A French officer serving with the UN was killed and a Swedish officer and a Lebanese man were wounded by Israeli shelling Sunday shortly after a Hezbollah bomb attack killed an Israeli soldier near the border in southern Lebanon, Lebanese and UN officials said.
Hezbollah also said one of its guerrillas was killed in fighting with Israeli troops.
PHOTO: AFP
Milos Struger, spokesman for the UN peacekeeping force in southern Lebanon known as UNIFIL, said a French officer was "killed by shelling from the Israeli side of the Blue Line," the border line drawn by UN troops following Israel's withdrawal from a border zone in south Lebanon in 2000.
A Swedish officer was also wounded by the Israeli shelling, Struger said in a statement issued at the UNIFIL headquarters in the Lebanese border town of Naqoura.
"UNIFIL has opened an investigation into the tragic incident," he said.
A senior Israeli military official who investigated the incident said the death of the peacekeeper "apparently is the result of our tank fire."
"My impression is that there was no way of knowing that these were UN soldiers," he told reporters in Jerusalem. "They were in uniform but had no identifying signs to show that they were from the UN and were very close to the area where the incident occurred."
But Struger said the UN soldiers were "on duty, on patrol in a clearly marked vehicle" when the incident began.
UN officers travel in white vehicles, with the UN initials in black text on the sides. Struger would not speculate on the circumstances that led to the death of the officer pending the conclusion of the official investigation.
Struger said the officers worked for the UN Observer Group Lebanon, a UN agency that monitors the 1948 Armistice Agreement between Lebanon and Israel.
There are some 200 French soldiers serving with the 2,000-strong UN peacekeeping force, which has been working to maintain peace along the UN-drawn boundary between Israel and Lebanon since Israel's withdrawal from southern Lebanon.
The violence began when Hezbollah guerrillas detonated a roadside bomb that destroyed an Israeli military vehicle near the border in southern Lebanon, killing an Israeli soldier and wounding three others, Lebanese security officials said.
In Jerusalem, the Israeli military confirmed an officer was killed in the bombing. It did not give his name or rank.
Sheik Nabil Kaouk, Hezbollah commander in southern Lebanon, said in an interview with the Qatar-based al-Jazeera satellite channel that the Israeli officer was a commander of the military post targeted by Hezbollah guerrillas inside the disputed Chebaa Farms.

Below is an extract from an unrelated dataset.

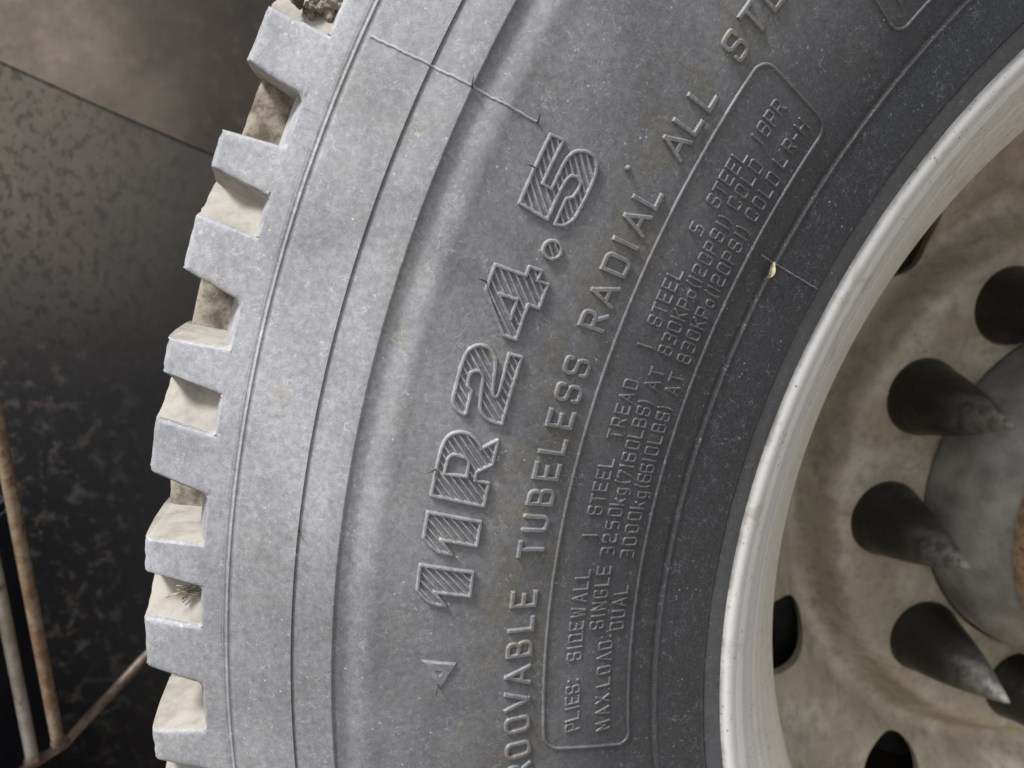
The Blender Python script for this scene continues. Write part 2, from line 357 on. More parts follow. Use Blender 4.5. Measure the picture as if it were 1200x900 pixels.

Hezbollah said in a statement broadcast by its Al Manar television late Sunday that one of its guerrillas, Ahmed Ibrahim Salameh, 30, was killed in fighting with Israeli troops.
In an earlier statement, Hezbollah said the 11:50am bomb attack targeted an Israeli patrol on the road to the Zebddine post. It said the attack was "within the framework of [Hezbollah's] struggle to liberate the remainder of Lebanese lands under [Israeli] occupation in the Chebaa Farms area."
An Israeli military spokeswoman said Israel responded with an air force strike on three unidentified Hezbollah targets in Lebanon.
Lebanese officials said Israeli warplanes fired missiles twice at Hezbollah's Tal el-Hamamseh observation post near the Israeli town of Metullah, 11km west of the attack area, and shelled another position at Rweisat.
Israeli planes also fired two missiles on a suspected guerrilla hideout east of the village of Kfar Chouba near the Chebaa Farms, the officials in south Lebanon said, speaking on condition of anonymity. Some 15 Israeli shells reportedly fell near Kfar Chouba, lightly wounding Nabegh Kaderi, a 25-year-old Lebanese farmer, witnesses and the officials said.
The violence came as the Lebanese are deeply split over UN Resolution 1559, which was passed last September and calls for the dismantling of Hezbollah and armed Palestinian groups and a withdrawal of Syrian troops from Lebanon.
It also happened the same day that Palestinians went to the polls to choose a successor to the late Yasser Arafat. Israeli Defense Minister Shaul Mofaz linked the attack to the elections.
"It is intended to create a reality of terror on the day of the Palestinian elections," Mofaz said.
But Hezbollah denied that accusation.
"The attack has nothing to do with the Palestinian elections or UN Resolution 1559. It is a natural operation as part of the resistance's struggle to liberate the Chebaa Farms," Sheik Hassan Ezzeddine, Hezbollah's senior political officer in south Lebanon, told reporters late Sunday. "Hezbollah upholds the resistance choice to confront threats posed by the [Israeli] enemy to Lebanon."
The Lebanon-Israel border has been largely quiet since Israel withdrew its forces from southern Lebanon in May 2000 after an 18-year occupation. However, Hezbollah guerrillas have occasionally attacked Israeli troops in the disputed Chebaa Farms area where the borders of Lebanon, Syria and Israel meet.